The rumor mills have been abuzz lately over a supposed six-inch budget tablet from Amazon. If newly leaked renders from a reliable tipster are to be taken as real, the Seattle-based commerce and electronics company has something else up its sleeves.

Evan Blass aka @evleaks recently posted an image on social media, which showed off Amazon's rumored 10-inch Kindle Fire.

The Twitter image from the 37-year-old gadget leaker was then quickly analyzed by online tech outfits.

Android Authority noted that device was a considerable change from earlier Fire tablets.

The placement of its front-facing unit entails users to go portrait mode when using the selfie camera, unlike previous Fire tablets that had landscape placements for its front cameras. Its power button and volume keys seem to be on top of the device, which is unusual for an Android tablet.

The leak suggests that Amazon is currently refocusing towards its Fire tablets lineup to compensate for the company's losses caused by the less-than-stellar market performance of the Fire Phone, Engadget reported.
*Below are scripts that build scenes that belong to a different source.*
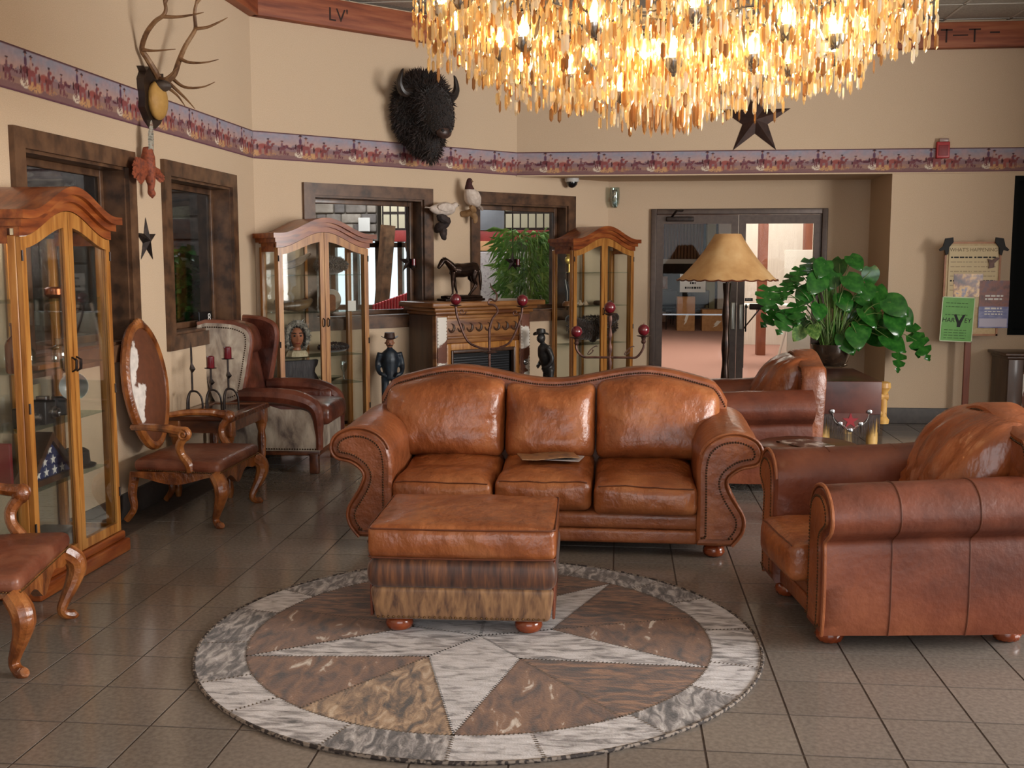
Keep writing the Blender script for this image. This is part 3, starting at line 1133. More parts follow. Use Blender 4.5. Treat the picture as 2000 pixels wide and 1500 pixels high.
seg = []
nseg = 18
for k in range(nseg):
    a0, a1 = 360 / nseg * k + 8 + 2.5 * math.sin(k * 2.1), 360 / nseg * (k + 1) + 8 + 2.5 * math.sin((k + 1) * 2.1)
    poly = [P_(RI + .001, a0 + (a1 - a0) * i / 6) for i in range(7)] + [P_(RR, a1 + (a0 - a1) * i / 6) for i in range(7)]
    hp = part('border_hide', hide_piece(poly, None), (HIDE_GREY, HIDE_GREY2, HIDE_WHITE, HIDE_GREY2, HIDE_GREY2)[(k * 3 + k // 4) % 5], rug, smooth=False)
    stitches(P_(RI, a0), P_(RR, a0))
tips = [-90 + 72 * k for k in range(5)]
for k, tp in enumerate(tips):
    v0, v1 = P_(RS, tp - 36), P_(RS, tp + 36)
    part('star_hide', hide_piece([(0, 0), v0, P_(RI, tp), v1], None, THK + .0005), (HIDE_WHITE, HIDE_GREY, HIDE_WHITE, HIDE_WHITE, HIDE_GREY)[k], rug, smooth=False)
    stitches(v0, P_(RI, tp))
    stitches(P_(RI, tp), v1)
    stitches((0, 0), v0)
    for s in (0, 1):
        a0, a1 = (tp, tp + 36) if s == 0 else (tp + 36, tp + 72)
        arc = [P_(RI, a0 + (a1 - a0) * i / 8) for i in range(9)]
        vv = P_(RS, tp + 36)
        part('wedge_hide', hide_piece([vv] + arc, None), (HIDE_RUST, HIDE_BROWN, HIDE_RUST, HIDE_BROWN, HIDE_BROWN, HIDE_BROWN, HIDE_BROWN, HIDE_RUST, HIDE_RUST, HIDE_TAN)[(2 * k + s)], rug, smooth=False)
        for i in range(8):
            stitches(arc[i], arc[i + 1])
    stitches(P_(RS, tp + 36), P_(RI, tp + 36))
part('lacing', stitch, M('rug_lacing', [(58, 46, 40), (120, 106, 92)], rough=.8, scale=60), rug, smooth=False)
rim = G()
rim.tube([(*P_(RR, 360 * i / 120), .007) for i in range(121)], .0075, 6)
part('rim_braid', rim, M('rug_braid', [(44, 36, 34), (126, 114, 104)], rough=.8, scale=55, detail=1, ramp=[.45, .55]), rug)
# ------------------------------------------------------------------ carved armchairs
def cabriole(g, x, y, z0, fx, fy, h=1.0, r=1.0):
    """S-curved leg from seat corner (x,y,z0) to floor, bowing outward along (fx,fy)"""
    pts = [(0, z0), (.045, z0 * .86), (.055, z0 * .70), (.035, z0 * .50), (.005, z0 * .30), (-.012, z0 * .16), (.0, z0 * .08), (.03, z0 * .045), (.045, .022)]
    rad = [.042, .046, .044, .034, .026, .022, .022, .026, .020]
    P = smooth_path([(x + fx * a, y + fy * a, z) for a, z in pts], 3)
    g.tube(P, [q * r for q in lerp_list(rad, 3)], 10)
    return g


def spiral(c, r0, turns, n, ax):
    out = []
    for k in range(n + 1):
        t = k / n
        a = t * turns * 2 * pi
        r = r0 * (1 - .8 * t)
        out.append((c[0], c[1] + ax * r * math.sin(a) * -1, c[2] - r * (1 - math.cos(a)) * .0 + r * math.cos(a)))
    return out


def carved_chair(label, loc, rz, hide_flip=1):
    t = thing('carved_armchair', label, 'armchair', (loc[0], loc[1], 0), rz, 'carved armchairs along the left wall')
    zs = .32
    fw, bw, fy, by = .335, .275, -.33, .21
    for s in (-1, 1):
        part('leg', cabriole(G(), s * fw, fy, zs, s * .7, -.9), CARVED, t)
        P = smooth_path([(s * bw, by, zs), (s * (bw + .005), by + .02, zs * .6), (s * (bw + .01), by + .01, zs * .3), (s * (bw + .02), by + .06, .02)], 4)
        part('leg', G().tube(P, lerp_list([.034, .028, .022, .02], 4), 8), CARVED, t)
        g = G()
        for k in range(9):
            a = -1 + 2 * k / 8
            g.ball((s * (fw + .03) + .012 * math.sin(k * 2.), fy - .045, zs - .02 - .02 * abs(a) * 2 - .005 * k), .016, 6)
        part('knee_carving', g, CARVED, t)
    # aprons with wavy lower edge
    n = 24
    poly = [(-fw, zs + .015)] + [(fw, zs + .015)] + [(fw - 2 * fw * k / n, zs - .055 - .03 * math.cos(4 * pi * k / n) * math.sin(pi * k / n) - .02 * math.exp(-((k - n / 2) / 2.2) ** 2)) for k in range(n + 1)]
    part('apron', G().prism(poly, fy - .02, fy + .02), CARVED, t)
    for s in (-1, 1):
        poly = [(fy, zs + .015), (by, zs + .015)] + [(by + (fy - by) * k / n, zs - .04 + .025 * math.cos(2 * pi * k / n)) for k in range(n + 1)]
        m = Matrix.Rotation(-s * .098, 4, 'Z')
        part('apron', G().prism(poly, -.018, .018, 'x', Matrix.Translation((s * (fw + bw) / 2, 0, 0)) @ m), CARVED, t)

    def dst(w, p):
        x, y, z = w
        k = 1 - .09 * (p[1] + 1)
        return (x * k, y + .0, z + .035 * (1 - p[0] ** 2) * (1 - p[1] ** 2) * (1 if p[2] > 0 else 0) + .004 * fnoise(x * 9, y * 9, 3))
    part('seat', G().rbox(-fw - .03, fw + .03, fy - .035, by, zs + .01, zs + .085, .032, 8, dst), LEATHER_CHAIR, t, angle=70)
    ng = G()
    rect_path_nails([(-fw - .02, fy - .037, zs + .022), (fw + .02, fy - .037, zs + .022)], .013, .005, ng, (0, -1, 0))
    for s in (-1, 1):
        rect_path_nails([(s * (fw + .032), fy, zs + .022), (s * (bw + .03), by - .05, zs + .022)], .013, .005, ng, (s, 0, 0))
    part('nailheads', ng, NAIL, t)
    # balloon back: frame, hide inside and outside
    bc, bh, bwid, lean = .83, .385, .265, .12

    def bk(a, rr, dy):
        x = bwid * rr * math.sin(a) * (1 - .12 * (1 - math.cos(a)) * .5 * 0)
        z = bc - bh * rr * math.cos(a)
        if math.cos(a) > 0:
            x *= 1 - .12 * math.cos(a)
        return (x, by - .01 + dy + (z - .47) * lean, z)
    part('back_frame', G().tube([bk(2 * pi * k / 48, 1, 0) for k in range(49)], .03, 8), CARVED, t)
    crest = G()
    for k in range(-5, 6):
        x, y, z = bk(pi + k * .09, 1.0, 0)
        crest.ball((x, y - .006, z + .018 * (1 - abs(k) / 7)), .03 * (1 - abs(k) / 9), 7)
    part('crest_carving', crest, CARVED, t)
    for nm, dy, bul in (('back_hide', -.012, -.045), ('back_lining', .012, .03)):
        g = G()

        def fn(u, v, dy=dy, bul=bul):
            x, y, z = bk(2 * pi * u, max(v, .0001) * .97, dy)
            return (x, y + bul * (1 - v * v), z)
        g.surf(fn, 32, 8)
        part(nm, g, HIDE_SPOT2 if nm == 'back_hide' else LEATHER_CHAIR, t)
    # arms
    for s in (-1, 1):
        pb = bk(pi - s * .0, 1, 0)
        P = smooth_path([(s * .265, by + .01, .60), (s * .32, by - .10, .612), (s * .355, by - .25, .61), (s * .36, -.10, .60), (s * .362, -.15, .595)], 5)
        part('arm', G().tube(P, lerp_list([.02, .022, .026, .028, .03], 5), 8).ball((s * .362, -.155, .58), .042, 10, sq=(.8, 1, 1.1)), CARVED, t)
        part('arm_scroll', G().tube([(s * (.362 + .034), q[1], q[2]) for q in spiral((0, -.155, .58), .036, 1.6, 20, 1)], .007, 5), CARVED, t)
        P = smooth_path([(s * .36, -.155, .565), (s * .35, -.115, .51), (s * .338, -.12, .45), (s * .33, -.16, .39), (s * .325, -.17, .34)], 4)
        part('arm_support', G().tube(P, lerp_list([.028, .026, .024, .03, .03], 4), 8), CARVED, t)
    return t


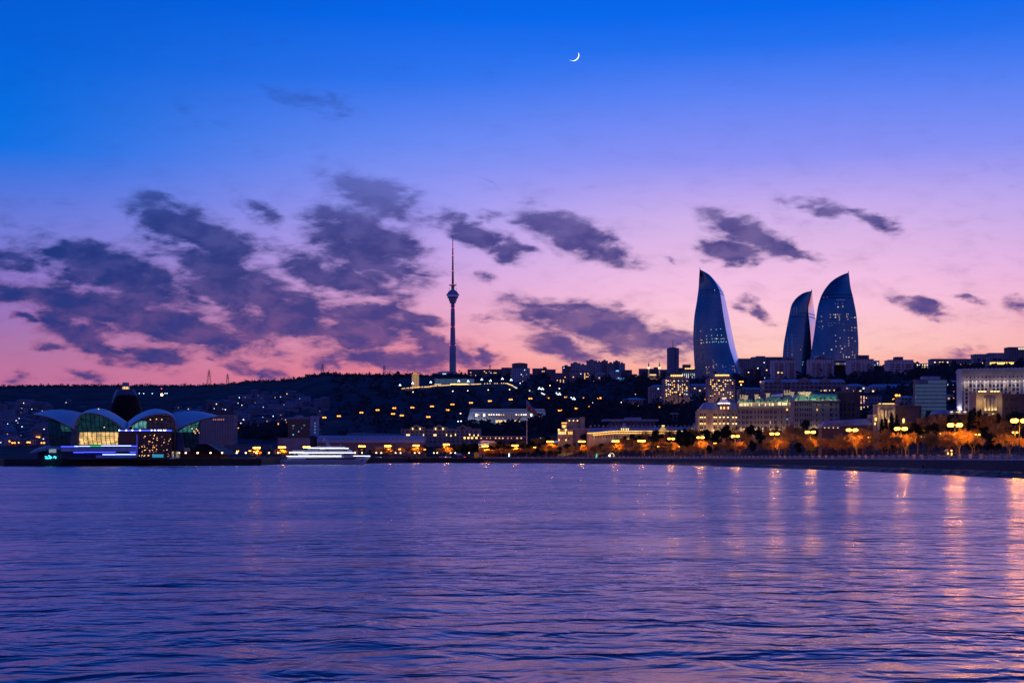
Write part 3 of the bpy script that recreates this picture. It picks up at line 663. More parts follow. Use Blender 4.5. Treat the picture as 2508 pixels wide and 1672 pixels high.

Amazon's first crack at the smartphone market was introduced on June 2014 and released the month after. Needless to say, it had no beginner's luck.

When it was evident to Amazon that the sales of the Fire Phone can no longer be salvaged, the company reportedly canceled plans for future smartphones entirely. To add to the disappointment, Amazon also laid off several of its hardware engineers as a result of the losses.

Going back to the unreleased Amazon tablet, the device was tipped again just a few hours after the @evleaks post.

The benchmark database, which showed off the specs of the 10-inch Kindle Fire, hinted that the device will at least be a mid-level tablet.

According to GFXBench listings, the prototype version of the 10-inch Kindle Fire has a 1280 x 800p display, 1 GB of RAM and 13 GB of internal memory.

The test indicated that the device sported MediaTek's MT8135 processor containing two ARM Cortex-A15 CPU cores and two Cortex-A7 cores plus a PowerVR Rogue G6200 GPU.

Furthermore, it was equipped with a 5.1-inch rear camera with flash and face detection capabilities while its front-facing unit came it at one-megapixel.

The prototype was shown to include generic features such as Wi-Fi, GPS and Bluetooth connectivity. It also sported an accelerometer, pedometer and gyroscope. Lastly, it ran on the Android 5.1 Lollipop in the guise of Amazon's Fire OS.

Fans might be satisfied with the 10-inch Kindle Fire upon its eventual release. However, the device's possible turndown points are its low amount of RAM and odd choice of resolution display.